For now, pessimism is winning the day. In the worst-case scenario, bad debts will continue to weigh on borrowers and lenders, causing the economy to slow even more, which will erode incomes and push more borrowers over the edge. Economies and corporations around the globe will weaken and rattle investors and business executives even more. Such fears have prompted Ben McCoy, a 30-year-old software engineer, to swear off new stock investments. Instead, he's putting money into his own business ventures, such as writing software for real estate appraisers and a blog about personal finance called moneysmartlife.com. "With these investments, I feel like I have more control," he says.
More Ben McCoys could signal the stirrings of an upturn. A market bottom, says Merrill's Bernstein, "generally occurs when everyone thinks it will never happen. You want to hear people giving up on the stocks-for-the-long-run theme."
But something positive must draw investors back. George A. Akerlof, a Nobel prize-winning economist at the University of California at Berkeley and co-author of a new book, with Yale professor Robert J. Shiller, on the importance of sentiment in moving markets, says investors will have to be offered a new story they can believe to get them to buy again.
That new story likely involves corporate and consumer debts being reduced to what borrowers can pay, freeing them of past mistakes so that new money can be put to productive use. Banks resume lending, and the stock market bottoms, signaling that the recession will be over soon. Budding optimism reverses the vicious cycle of losses. A bull is born.

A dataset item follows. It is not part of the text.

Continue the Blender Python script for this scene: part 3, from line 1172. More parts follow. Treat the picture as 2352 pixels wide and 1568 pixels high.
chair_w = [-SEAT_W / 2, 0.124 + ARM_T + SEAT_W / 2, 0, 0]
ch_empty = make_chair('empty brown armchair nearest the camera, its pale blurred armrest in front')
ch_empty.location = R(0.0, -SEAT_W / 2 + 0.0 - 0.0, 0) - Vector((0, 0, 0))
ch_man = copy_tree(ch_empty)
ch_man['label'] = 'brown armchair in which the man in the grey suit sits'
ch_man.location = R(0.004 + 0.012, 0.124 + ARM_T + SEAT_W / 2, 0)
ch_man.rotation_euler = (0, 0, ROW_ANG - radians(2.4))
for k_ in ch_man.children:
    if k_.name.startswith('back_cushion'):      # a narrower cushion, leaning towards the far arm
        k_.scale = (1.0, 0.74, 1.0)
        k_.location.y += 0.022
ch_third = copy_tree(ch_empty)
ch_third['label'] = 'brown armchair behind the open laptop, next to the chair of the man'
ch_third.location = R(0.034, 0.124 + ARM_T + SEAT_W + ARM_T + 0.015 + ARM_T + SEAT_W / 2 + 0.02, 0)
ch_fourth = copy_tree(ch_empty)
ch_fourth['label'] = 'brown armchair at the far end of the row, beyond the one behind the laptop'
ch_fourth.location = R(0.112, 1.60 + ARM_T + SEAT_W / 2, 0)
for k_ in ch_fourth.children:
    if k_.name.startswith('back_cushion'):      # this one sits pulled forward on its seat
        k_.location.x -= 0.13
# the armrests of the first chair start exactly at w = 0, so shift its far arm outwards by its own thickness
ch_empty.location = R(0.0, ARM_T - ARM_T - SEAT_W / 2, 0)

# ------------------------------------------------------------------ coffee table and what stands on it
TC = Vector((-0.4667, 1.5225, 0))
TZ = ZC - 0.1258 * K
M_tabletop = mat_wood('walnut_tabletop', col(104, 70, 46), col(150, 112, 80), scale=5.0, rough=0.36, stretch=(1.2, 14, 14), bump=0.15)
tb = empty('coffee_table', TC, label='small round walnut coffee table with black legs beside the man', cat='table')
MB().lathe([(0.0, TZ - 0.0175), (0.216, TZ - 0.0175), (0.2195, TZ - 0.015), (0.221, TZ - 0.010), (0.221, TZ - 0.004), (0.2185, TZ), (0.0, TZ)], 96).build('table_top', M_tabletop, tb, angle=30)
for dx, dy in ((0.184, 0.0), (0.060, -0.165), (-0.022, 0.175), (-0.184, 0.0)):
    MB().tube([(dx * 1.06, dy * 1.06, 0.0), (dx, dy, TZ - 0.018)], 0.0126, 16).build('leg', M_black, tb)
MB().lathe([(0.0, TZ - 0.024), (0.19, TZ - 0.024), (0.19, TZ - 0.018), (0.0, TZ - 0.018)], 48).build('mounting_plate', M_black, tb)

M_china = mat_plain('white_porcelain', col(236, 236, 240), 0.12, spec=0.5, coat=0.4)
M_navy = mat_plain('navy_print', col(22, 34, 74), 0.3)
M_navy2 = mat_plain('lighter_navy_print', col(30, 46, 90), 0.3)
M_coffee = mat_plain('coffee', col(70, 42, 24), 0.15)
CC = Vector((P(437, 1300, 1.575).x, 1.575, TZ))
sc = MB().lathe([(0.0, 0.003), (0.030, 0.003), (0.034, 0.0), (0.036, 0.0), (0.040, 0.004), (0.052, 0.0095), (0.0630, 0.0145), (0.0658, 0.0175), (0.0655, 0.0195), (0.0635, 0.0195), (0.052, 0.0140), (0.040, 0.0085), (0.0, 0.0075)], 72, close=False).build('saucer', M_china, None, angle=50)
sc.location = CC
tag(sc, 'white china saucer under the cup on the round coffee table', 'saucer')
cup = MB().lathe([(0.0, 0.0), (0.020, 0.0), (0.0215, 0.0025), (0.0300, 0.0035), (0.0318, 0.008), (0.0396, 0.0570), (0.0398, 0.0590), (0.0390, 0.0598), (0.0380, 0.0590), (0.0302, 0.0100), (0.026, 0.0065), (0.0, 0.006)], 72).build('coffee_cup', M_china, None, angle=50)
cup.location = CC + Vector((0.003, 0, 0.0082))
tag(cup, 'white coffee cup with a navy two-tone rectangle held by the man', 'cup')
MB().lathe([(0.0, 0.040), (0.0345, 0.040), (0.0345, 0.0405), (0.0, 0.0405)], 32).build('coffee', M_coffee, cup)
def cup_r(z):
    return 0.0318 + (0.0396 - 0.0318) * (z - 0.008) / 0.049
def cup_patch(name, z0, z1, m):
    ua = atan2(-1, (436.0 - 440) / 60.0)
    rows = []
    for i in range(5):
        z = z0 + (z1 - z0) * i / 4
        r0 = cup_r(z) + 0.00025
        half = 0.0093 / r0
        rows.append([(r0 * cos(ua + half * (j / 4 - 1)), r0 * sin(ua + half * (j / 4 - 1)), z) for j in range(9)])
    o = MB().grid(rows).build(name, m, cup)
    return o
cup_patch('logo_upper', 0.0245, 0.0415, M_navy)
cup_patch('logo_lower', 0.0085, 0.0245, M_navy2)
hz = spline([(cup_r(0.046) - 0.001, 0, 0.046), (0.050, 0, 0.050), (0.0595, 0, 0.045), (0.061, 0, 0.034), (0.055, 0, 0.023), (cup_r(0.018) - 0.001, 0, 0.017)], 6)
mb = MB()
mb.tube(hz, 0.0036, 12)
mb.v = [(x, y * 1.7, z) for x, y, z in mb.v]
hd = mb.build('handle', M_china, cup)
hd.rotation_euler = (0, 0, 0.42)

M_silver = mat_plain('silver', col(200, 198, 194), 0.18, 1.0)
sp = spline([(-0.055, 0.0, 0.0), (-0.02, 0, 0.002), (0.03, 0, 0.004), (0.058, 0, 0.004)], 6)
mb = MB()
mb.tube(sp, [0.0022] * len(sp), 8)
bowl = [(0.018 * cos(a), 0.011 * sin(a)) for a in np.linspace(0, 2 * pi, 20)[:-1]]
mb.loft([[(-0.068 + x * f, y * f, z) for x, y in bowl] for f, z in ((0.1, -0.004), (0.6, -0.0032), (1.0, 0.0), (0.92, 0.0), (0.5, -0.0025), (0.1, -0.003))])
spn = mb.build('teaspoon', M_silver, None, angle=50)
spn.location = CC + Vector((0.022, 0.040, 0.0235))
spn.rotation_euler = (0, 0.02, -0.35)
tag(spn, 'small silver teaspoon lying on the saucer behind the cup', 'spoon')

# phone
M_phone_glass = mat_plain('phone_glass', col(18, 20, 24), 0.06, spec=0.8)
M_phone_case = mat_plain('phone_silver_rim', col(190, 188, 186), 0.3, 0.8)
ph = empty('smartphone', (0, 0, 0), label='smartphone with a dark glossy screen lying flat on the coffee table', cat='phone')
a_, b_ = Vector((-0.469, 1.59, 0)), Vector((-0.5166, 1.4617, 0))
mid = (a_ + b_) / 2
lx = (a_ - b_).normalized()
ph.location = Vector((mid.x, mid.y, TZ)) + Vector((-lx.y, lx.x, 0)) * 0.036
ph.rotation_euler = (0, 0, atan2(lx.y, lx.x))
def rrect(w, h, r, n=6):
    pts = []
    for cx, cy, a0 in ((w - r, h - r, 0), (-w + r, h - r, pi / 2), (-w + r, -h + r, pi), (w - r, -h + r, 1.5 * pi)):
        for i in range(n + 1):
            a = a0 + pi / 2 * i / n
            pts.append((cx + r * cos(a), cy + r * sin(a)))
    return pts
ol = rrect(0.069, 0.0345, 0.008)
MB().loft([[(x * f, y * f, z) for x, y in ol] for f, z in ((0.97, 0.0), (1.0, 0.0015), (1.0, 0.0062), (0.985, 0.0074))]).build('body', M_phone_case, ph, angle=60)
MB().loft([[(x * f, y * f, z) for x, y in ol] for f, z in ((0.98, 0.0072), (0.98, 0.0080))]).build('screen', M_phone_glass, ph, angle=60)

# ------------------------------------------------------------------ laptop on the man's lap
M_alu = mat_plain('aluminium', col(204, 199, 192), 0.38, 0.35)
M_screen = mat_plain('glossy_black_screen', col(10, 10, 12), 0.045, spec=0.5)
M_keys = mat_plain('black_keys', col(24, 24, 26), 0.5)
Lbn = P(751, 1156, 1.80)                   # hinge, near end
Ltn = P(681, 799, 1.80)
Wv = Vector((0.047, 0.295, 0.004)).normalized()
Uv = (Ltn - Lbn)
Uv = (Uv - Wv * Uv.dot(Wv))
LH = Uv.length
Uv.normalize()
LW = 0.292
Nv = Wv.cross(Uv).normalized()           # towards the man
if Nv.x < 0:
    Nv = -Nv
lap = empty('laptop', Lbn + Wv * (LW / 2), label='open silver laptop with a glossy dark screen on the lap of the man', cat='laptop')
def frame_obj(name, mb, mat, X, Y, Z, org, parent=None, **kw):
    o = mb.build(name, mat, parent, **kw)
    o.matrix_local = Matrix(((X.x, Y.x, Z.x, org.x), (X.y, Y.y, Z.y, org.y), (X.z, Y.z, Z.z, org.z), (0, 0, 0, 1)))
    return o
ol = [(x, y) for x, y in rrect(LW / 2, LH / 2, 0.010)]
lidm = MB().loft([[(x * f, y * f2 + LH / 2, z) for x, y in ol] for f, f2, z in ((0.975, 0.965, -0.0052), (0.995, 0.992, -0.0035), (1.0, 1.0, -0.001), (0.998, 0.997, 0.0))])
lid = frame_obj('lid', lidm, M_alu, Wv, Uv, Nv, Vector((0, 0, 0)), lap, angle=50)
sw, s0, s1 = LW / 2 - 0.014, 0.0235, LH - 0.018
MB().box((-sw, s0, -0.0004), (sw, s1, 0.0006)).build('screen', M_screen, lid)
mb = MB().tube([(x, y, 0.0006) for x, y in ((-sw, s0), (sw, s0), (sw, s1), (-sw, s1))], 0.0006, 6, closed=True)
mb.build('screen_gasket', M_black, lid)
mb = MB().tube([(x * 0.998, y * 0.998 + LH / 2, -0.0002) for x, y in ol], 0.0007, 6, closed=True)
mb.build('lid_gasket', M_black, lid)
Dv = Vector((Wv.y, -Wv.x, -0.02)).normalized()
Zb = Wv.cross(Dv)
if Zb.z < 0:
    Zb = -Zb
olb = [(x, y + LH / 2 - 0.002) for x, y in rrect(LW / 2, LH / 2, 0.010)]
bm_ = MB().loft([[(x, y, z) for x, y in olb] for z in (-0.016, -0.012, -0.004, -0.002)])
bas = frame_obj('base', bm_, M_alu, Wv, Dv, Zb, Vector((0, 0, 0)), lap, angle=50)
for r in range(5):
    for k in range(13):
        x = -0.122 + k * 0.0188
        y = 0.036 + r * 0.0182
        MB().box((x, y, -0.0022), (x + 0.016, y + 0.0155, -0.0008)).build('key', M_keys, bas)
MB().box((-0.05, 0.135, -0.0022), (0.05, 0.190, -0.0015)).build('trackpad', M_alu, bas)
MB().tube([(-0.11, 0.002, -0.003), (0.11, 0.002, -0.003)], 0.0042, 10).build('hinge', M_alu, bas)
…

A more probable outcome is the one drawn from the narrow history of bear markets that grew out of financial crises. In it, the bear scenario continues to play out until the bull takes over, with more debt busts and government trial and error until things get set right again. That could mean two more years of bouncing around and then another six or so before the Dow is back above 14,000. Not long ago, such an outcome would have seemed unimaginably bleak. Given the other possibilities, it doesn't seem so bad now.